— Problem requirements —
Copy every line of the material below word for word.

— Data block —

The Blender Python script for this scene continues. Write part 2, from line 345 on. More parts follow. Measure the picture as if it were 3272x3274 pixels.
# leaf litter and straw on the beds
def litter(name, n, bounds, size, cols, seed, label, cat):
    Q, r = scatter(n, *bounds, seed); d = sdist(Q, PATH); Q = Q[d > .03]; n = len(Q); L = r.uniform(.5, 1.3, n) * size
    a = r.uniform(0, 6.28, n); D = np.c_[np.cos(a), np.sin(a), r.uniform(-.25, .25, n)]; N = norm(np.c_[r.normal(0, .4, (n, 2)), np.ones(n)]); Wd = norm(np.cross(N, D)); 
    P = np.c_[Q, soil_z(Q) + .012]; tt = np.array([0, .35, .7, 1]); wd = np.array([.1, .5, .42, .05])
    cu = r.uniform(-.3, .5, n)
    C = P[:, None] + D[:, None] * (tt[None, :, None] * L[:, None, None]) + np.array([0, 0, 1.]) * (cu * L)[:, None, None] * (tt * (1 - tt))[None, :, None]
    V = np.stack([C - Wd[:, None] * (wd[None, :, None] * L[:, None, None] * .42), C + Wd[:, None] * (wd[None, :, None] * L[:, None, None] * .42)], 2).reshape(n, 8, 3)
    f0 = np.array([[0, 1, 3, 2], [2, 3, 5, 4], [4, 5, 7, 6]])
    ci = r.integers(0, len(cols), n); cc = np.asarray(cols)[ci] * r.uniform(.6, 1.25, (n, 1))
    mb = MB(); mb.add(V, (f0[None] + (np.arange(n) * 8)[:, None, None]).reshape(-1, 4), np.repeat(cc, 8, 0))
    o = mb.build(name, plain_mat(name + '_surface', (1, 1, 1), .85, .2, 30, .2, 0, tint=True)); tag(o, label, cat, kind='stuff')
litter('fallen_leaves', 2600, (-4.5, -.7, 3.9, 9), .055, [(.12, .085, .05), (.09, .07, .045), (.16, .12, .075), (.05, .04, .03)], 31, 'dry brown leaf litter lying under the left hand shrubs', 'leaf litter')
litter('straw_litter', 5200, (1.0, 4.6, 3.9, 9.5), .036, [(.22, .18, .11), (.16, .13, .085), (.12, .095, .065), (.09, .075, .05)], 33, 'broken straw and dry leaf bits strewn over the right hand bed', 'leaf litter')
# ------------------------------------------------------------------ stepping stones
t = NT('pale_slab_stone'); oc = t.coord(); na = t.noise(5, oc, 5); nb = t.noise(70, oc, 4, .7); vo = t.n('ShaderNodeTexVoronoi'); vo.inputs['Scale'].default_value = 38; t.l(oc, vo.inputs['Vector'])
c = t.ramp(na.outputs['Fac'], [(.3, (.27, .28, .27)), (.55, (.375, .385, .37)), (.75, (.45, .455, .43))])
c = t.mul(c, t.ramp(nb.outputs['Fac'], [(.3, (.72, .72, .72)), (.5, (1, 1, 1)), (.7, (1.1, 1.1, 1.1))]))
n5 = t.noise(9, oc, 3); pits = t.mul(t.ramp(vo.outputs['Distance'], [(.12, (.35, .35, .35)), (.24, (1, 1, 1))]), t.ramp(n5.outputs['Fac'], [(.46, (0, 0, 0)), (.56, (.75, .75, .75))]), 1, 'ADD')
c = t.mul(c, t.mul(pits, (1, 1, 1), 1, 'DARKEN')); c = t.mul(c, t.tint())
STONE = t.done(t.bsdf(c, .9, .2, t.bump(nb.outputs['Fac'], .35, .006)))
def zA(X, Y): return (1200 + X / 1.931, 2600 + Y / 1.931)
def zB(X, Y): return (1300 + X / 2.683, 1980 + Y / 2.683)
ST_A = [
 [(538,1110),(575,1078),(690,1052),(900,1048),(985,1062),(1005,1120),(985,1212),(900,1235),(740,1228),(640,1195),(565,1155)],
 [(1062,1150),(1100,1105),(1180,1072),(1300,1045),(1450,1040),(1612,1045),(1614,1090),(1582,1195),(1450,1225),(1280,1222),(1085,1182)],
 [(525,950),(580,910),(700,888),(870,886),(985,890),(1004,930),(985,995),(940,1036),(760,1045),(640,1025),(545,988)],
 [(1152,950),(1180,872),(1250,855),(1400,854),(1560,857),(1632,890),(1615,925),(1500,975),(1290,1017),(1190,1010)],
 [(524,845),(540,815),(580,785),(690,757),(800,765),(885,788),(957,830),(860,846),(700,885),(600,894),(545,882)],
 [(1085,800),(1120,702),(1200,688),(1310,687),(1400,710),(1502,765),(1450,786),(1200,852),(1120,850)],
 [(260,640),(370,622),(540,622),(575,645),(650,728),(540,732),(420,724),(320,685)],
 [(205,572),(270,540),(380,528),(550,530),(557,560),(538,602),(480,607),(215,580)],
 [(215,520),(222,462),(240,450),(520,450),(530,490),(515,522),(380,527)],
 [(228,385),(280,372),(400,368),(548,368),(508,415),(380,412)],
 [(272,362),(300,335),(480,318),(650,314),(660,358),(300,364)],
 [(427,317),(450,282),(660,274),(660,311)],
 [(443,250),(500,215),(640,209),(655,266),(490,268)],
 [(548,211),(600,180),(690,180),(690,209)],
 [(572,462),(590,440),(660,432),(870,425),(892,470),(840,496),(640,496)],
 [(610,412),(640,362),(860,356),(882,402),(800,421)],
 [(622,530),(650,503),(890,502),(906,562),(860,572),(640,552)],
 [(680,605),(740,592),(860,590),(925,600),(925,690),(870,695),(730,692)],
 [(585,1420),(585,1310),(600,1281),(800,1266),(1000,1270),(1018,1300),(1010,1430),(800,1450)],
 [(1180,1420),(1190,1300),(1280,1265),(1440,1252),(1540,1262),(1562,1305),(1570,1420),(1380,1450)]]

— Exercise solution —
The Blender Python script for this scene continues. Write part 2, from line 345 on. More parts follow. Measure the picture as if it were 3272x3274 pixels.
# leaf litter and straw on the beds
def litter(name, n, bounds, size, cols, seed, label, cat):
    Q, r = scatter(n, *bounds, seed); d = sdist(Q, PATH); Q = Q[d > .03]; n = len(Q); L = r.uniform(.5, 1.3, n) * size
    a = r.uniform(0, 6.28, n); D = np.c_[np.cos(a), np.sin(a), r.uniform(-.25, .25, n)]; N = norm(np.c_[r.normal(0, .4, (n, 2)), np.ones(n)]); Wd = norm(np.cross(N, D)); 
    P = np.c_[Q, soil_z(Q) + .012]; tt = np.array([0, .35, .7, 1]); wd = np.array([.1, .5, .42, .05])
    cu = r.uniform(-.3, .5, n)
    C = P[:, None] + D[:, None] * (tt[None, :, None] * L[:, None, None]) + np.array([0, 0, 1.]) * (cu * L)[:, None, None] * (tt * (1 - tt))[None, :, None]
    V = np.stack([C - Wd[:, None] * (wd[None, :, None] * L[:, None, None] * .42), C + Wd[:, None] * (wd[None, :, None] * L[:, None, None] * .42)], 2).reshape(n, 8, 3)
    f0 = np.array([[0, 1, 3, 2], [2, 3, 5, 4], [4, 5, 7, 6]])
    ci = r.integers(0, len(cols), n); cc = np.asarray(cols)[ci] * r.uniform(.6, 1.25, (n, 1))
    mb = MB(); mb.add(V, (f0[None] + (np.arange(n) * 8)[:, None, None]).reshape(-1, 4), np.repeat(cc, 8, 0))
    o = mb.build(name, plain_mat(name + '_surface', (1, 1, 1), .85, .2, 30, .2, 0, tint=True)); tag(o, label, cat, kind='stuff')
litter('fallen_leaves', 2600, (-4.5, -.7, 3.9, 9), .055, [(.12, .085, .05), (.09, .07, .045), (.16, .12, .075), (.05, .04, .03)], 31, 'dry brown leaf litter lying under the left hand shrubs', 'leaf litter')
litter('straw_litter', 5200, (1.0, 4.6, 3.9, 9.5), .036, [(.22, .18, .11), (.16, .13, .085), (.12, .095, .065), (.09, .075, .05)], 33, 'broken straw and dry leaf bits strewn over the right hand bed', 'leaf litter')
# ------------------------------------------------------------------ stepping stones
t = NT('pale_slab_stone'); oc = t.coord(); na = t.noise(5, oc, 5); nb = t.noise(70, oc, 4, .7); vo = t.n('ShaderNodeTexVoronoi'); vo.inputs['Scale'].default_value = 38; t.l(oc, vo.inputs['Vector'])
c = t.ramp(na.outputs['Fac'], [(.3, (.27, .28, .27)), (.55, (.375, .385, .37)), (.75, (.45, .455, .43))])
c = t.mul(c, t.ramp(nb.outputs['Fac'], [(.3, (.72, .72, .72)), (.5, (1, 1, 1)), (.7, (1.1, 1.1, 1.1))]))
n5 = t.noise(9, oc, 3); pits = t.mul(t.ramp(vo.outputs['Distance'], [(.12, (.35, .35, .35)), (.24, (1, 1, 1))]), t.ramp(n5.outputs['Fac'], [(.46, (0, 0, 0)), (.56, (.75, .75, .75))]), 1, 'ADD')
c = t.mul(c, t.mul(pits, (1, 1, 1), 1, 'DARKEN')); c = t.mul(c, t.tint())
STONE = t.done(t.bsdf(c, .9, .2, t.bump(nb.outputs['Fac'], .35, .006)))
def zA(X, Y): return (1200 + X / 1.931, 2600 + Y / 1.931)
def zB(X, Y): return (1300 + X / 2.683, 1980 + Y / 2.683)
ST_A = [
 [(538,1110),(575,1078),(690,1052),(900,1048),(985,1062),(1005,1120),(985,1212),(900,1235),(740,1228),(640,1195),(565,1155)],
 [(1062,1150),(1100,1105),(1180,1072),(1300,1045),(1450,1040),(1612,1045),(1614,1090),(1582,1195),(1450,1225),(1280,1222),(1085,1182)],
 [(525,950),(580,910),(700,888),(870,886),(985,890),(1004,930),(985,995),(940,1036),(760,1045),(640,1025),(545,988)],
 [(1152,950),(1180,872),(1250,855),(1400,854),(1560,857),(1632,890),(1615,925),(1500,975),(1290,1017),(1190,1010)],
 [(524,845),(540,815),(580,785),(690,757),(800,765),(885,788),(957,830),(860,846),(700,885),(600,894),(545,882)],
 [(1085,800),(1120,702),(1200,688),(1310,687),(1400,710),(1502,765),(1450,786),(1200,852),(1120,850)],
 [(260,640),(370,622),(540,622),(575,645),(650,728),(540,732),(420,724),(320,685)],
 [(205,572),(270,540),(380,528),(550,530),(557,560),(538,602),(480,607),(215,580)],
 [(215,520),(222,462),(240,450),(520,450),(530,490),(515,522),(380,527)],
 [(228,385),(280,372),(400,368),(548,368),(508,415),(380,412)],
 [(272,362),(300,335),(480,318),(650,314),(660,358),(300,364)],
 [(427,317),(450,282),(660,274),(660,311)],
 [(443,250),(500,215),(640,209),(655,266),(490,268)],
 [(548,211),(600,180),(690,180),(690,209)],
 [(572,462),(590,440),(660,432),(870,425),(892,470),(840,496),(640,496)],
 [(610,412),(640,362),(860,356),(882,402),(800,421)],
 [(622,530),(650,503),(890,502),(906,562),(860,572),(640,552)],
 [(680,605),(740,592),(860,590),(925,600),(925,690),(870,695),(730,692)],
 [(585,1420),(585,1310),(600,1281),(800,1266),(1000,1270),(1018,1300),(1010,1430),(800,1450)],
 [(1180,1420),(1190,1300),(1280,1265),(1440,1252),(1540,1262),(1562,1305),(1570,1420),(1380,1450)]]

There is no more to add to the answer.